HR Managers: Help Your Operational Managers Set Motivating Goals
If goals lack clarity or motivation, performance drops. As an HR Manager, you have a key role in making goal-setting a real lever for engagement and structure.
When operational managers fail to set motivating goals
If goals are unclear or uninspiring, everything eventually collapses: performance, structure, engagement.
As an HR Manager, you don't manage teams directly — but you are always the first to suffer when management gets sloppy.
Here’s what happens, and what you can do to change it.
The consequences for HR managers
You are on the front lines when operational management lacks structure:
Social climate deteriorates:
Vague goals cause unclear roles, misunderstood expectations, and interpersonal tension — which all end up in your inbox.
HR processes are disrupted:
Weak goals block employee development, distort performance reviews, and complicate skills frameworks.
Impact on skills development weakens:
No clear goals, no real growth — making training plans ineffective by design.
The consequences for operational managers
When managers don’t know how to set motivating goals, they:
burn out chasing urgencies instead of driving real progress.
lose credibility with their teams, appearing vague, hesitant, or disengaged — and authority soon follows.
fail to develop their teams' skills, lacking clear benchmarks to drive progress.

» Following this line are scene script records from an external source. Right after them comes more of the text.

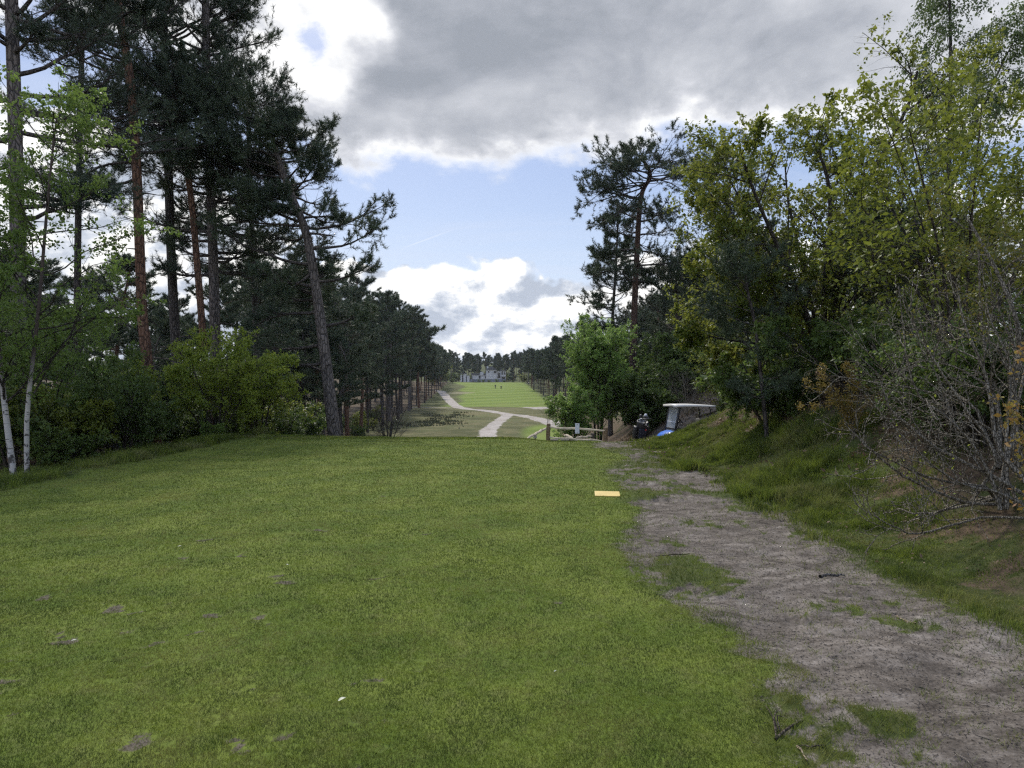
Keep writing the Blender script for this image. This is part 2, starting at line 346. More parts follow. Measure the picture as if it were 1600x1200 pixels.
# ---------------------------------------------------------------- ground: one sheet of shared vertices, split by surface
SAND_L = [(1.0, 1.45), (2.8, 1.32), (3.4, 1.38), (4.3, 1.33), (5.1, 1.2), (6.0, 1.05), (6.7, 1.1), (7.6, 1.35), (8.3, 1.5), (9.5, 1.7), (10.5, 1.6), (12.6, 1.7), (14, 2.4), (15.5, 2.4), (16.5, 2.0), (18, 2.2), (24, 3.2), (30, 3.4)]
SAND_R = [(1.0, 3.2), (4.2, 3.16), (4.7, 3.05), (5.8, 2.98), (7.3, 3.3), (8.7, 3.36), (9.5, 3.1), (11, 3.6), (13, 3.5), (15.5, 3.5), (18, 3.6), (22, 6.2), (26, 9.0), (30, 9.5)]
def ip(tab, y): a = np.array(tab); return np.interp(y, a[:, 0], a[:, 1])
VALLEY_TRAIL = [ground_hit(*p) for p in [(752, 684), (775, 661), (793, 648.5)]]
def trail_pts(px): return np.array([ground_hit(*p)[:2] for p in px])
TRAILS = [(trail_pts([(749, 684), (762, 673), (777, 660), (793, 648)]), 1.0),
          (trail_pts([(797, 648), (780, 645), (762, 642.3), (740, 640), (718, 637), (708, 631), (697, 620), (690, 612), (684, 610.5)]), 1.35),
          (trail_pts([(790, 647), (812, 649), (835, 653), (858, 659), (880, 663)]), 1.2),
          (trail_pts([(640, 636.5), (680, 637), (718, 637.5)]), 0.6)]
def seg_dist(x, y, P):
    best = np.full(np.shape(x), 1e9)
    for a, b in zip(P[:-1], P[1:]):
        ab = b - a; t = np.clip(((x - a[0]) * ab[0] + (y - a[1]) * ab[1]) / (ab @ ab), 0, 1)
        best = np.minimum(best, np.hypot(x - a[0] - t * ab[0], y - a[1] - t * ab[1]))
    return best
rngD = np.random.default_rng(7)
DIVOTS = [(580, 1075, .075), (415, 905, .14), (445, 908, .12), (312, 925, .10), (170, 950, .11), (110, 1000, .12), (170, 990, .10), (230, 1008, .13), (165, 1075, .11),
          (210, 1160, .12), (90, 1170, .1), (280, 873, .09), (320, 845, .1), (380, 868, .08), (500, 830, .1), (555, 800, .12), (600, 775, .14), (640, 790, .1), (720, 765, .12), (200, 955, .08),
          (540, 890, .07), (590, 905, .07), (380, 995, .1), (400, 965, .09), (410, 975, .07), (330, 965, .12), (700, 895, .05), (600, 1140, .06), (555, 1130, .07), (90, 985, .09), (380, 1085, .07), (20, 1060, .12), (240, 1040, .12), (60, 935, .1), (450, 1150, .08), (370, 1170, .1), (330, 1130, .07), (640, 1045, .05), (560, 1200, .07), (880, 945, .05), (905, 1020, .05)]
for _ in range(46): DIVOTS.append((rngD.uniform(0, 720), rngD.uniform(770, 1190), rngD.uniform(.02, .05)))
DIV = [(ground_hit(a, b), r * (.6 if b < 1100 else .42), rngD.uniform(-.6, .6), rngD.uniform(1.0, 2.0)) for a, b, r in DIVOTS]

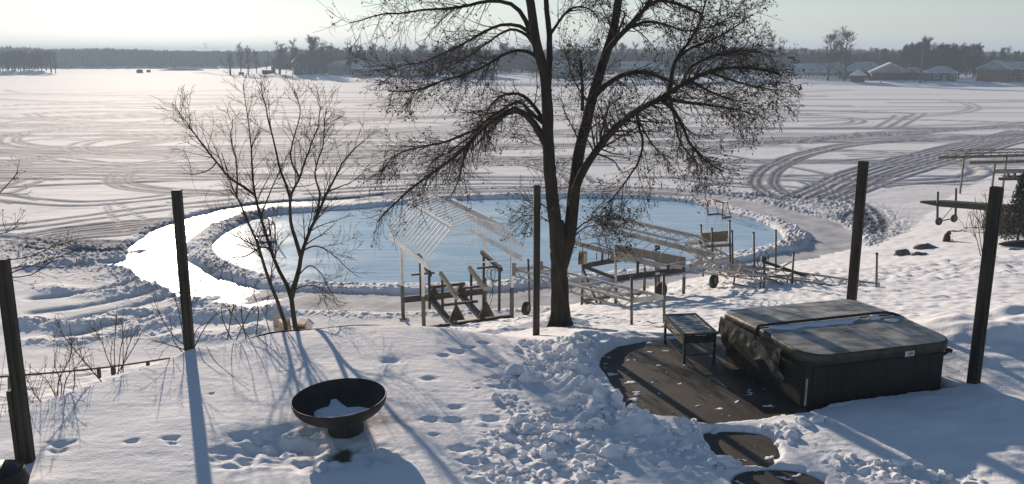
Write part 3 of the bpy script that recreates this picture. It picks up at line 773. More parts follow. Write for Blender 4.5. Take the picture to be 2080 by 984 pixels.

The consequences for teams
Without clear goals:
Employees lose their direction:
It's no longer autonomy — it's abandonment.
And humans crave structure more than they admit.
Engagement drops:
Without a sense of purpose, motivation fades.
Conflicts take root:
In the absence of alignment, personal power struggles quietly become the default behavior.
HR Managers: your role in fixing it
You can't set goals for operational managers — but you can drive the change.
Here’s how:
1. Build a "goal-setting culture"
talk with managers: understand why goal-setting isn’t natural to them — then show how it strengthens their authority and credibility.
link HR needs to operational impact: explain how clear goals make your professional interviews, training plans, and internal mobility easier and more effective.
get leadership support: if possible, tie HR-quality objectives into operational managers' own performance evaluations.
communicate regularly: internal articles, podcasts, success stories — keep goal-setting visible and strategic.
Effect sought: change how goals are perceived, from a control tool to a growth and autonomy tool.
2. Make it simple to act
provide templates for goal formulation.
share real examples of good, motivating goals across roles.
offer mentoring or coaching support for writing better goals aligned with business priorities.
Effect sought: give even inexperienced managers a clear, reusable framework.
3. Support Without Taking Over
offer light-touch support: reviewing or helping refine goals without replacing the manager’s responsibility,
launch co-development workshops: help managers challenge and improve each other's practices, ideally under the guidance of a coach,
create a shared managerial calendar: defining goal-setting periods, reviews, and annual closures to drive collective momentum.
Effect sought: secure managers without disempowering them.
4. Highlight Solid Manager behavior
You can't impose behavior.
But you can:
showcase managers who set clear, motivating goals and stay the course,
collect feedback on managerial practices in psychosocial risk (RPS) and quality of work life (QWL) initiatives,
appoint Solid Manager ambassadors to share best practices.
Effect sought: make structured, aligned, and congruent behaviors highly visible — and aspirational.
In conclusion: your HR posture as a catalyst
The strategic vision your HR role gives you is far more powerful than any direct authority you may lack.
By helping managers set motivating goals,
you help them become stronger, more respected, and more effective.
You strengthen your company’s management culture and create lasting engagement.
This is what a Solid Manager achieves:
Holding the line, structuring progress, inspiring trust — even without formal authority.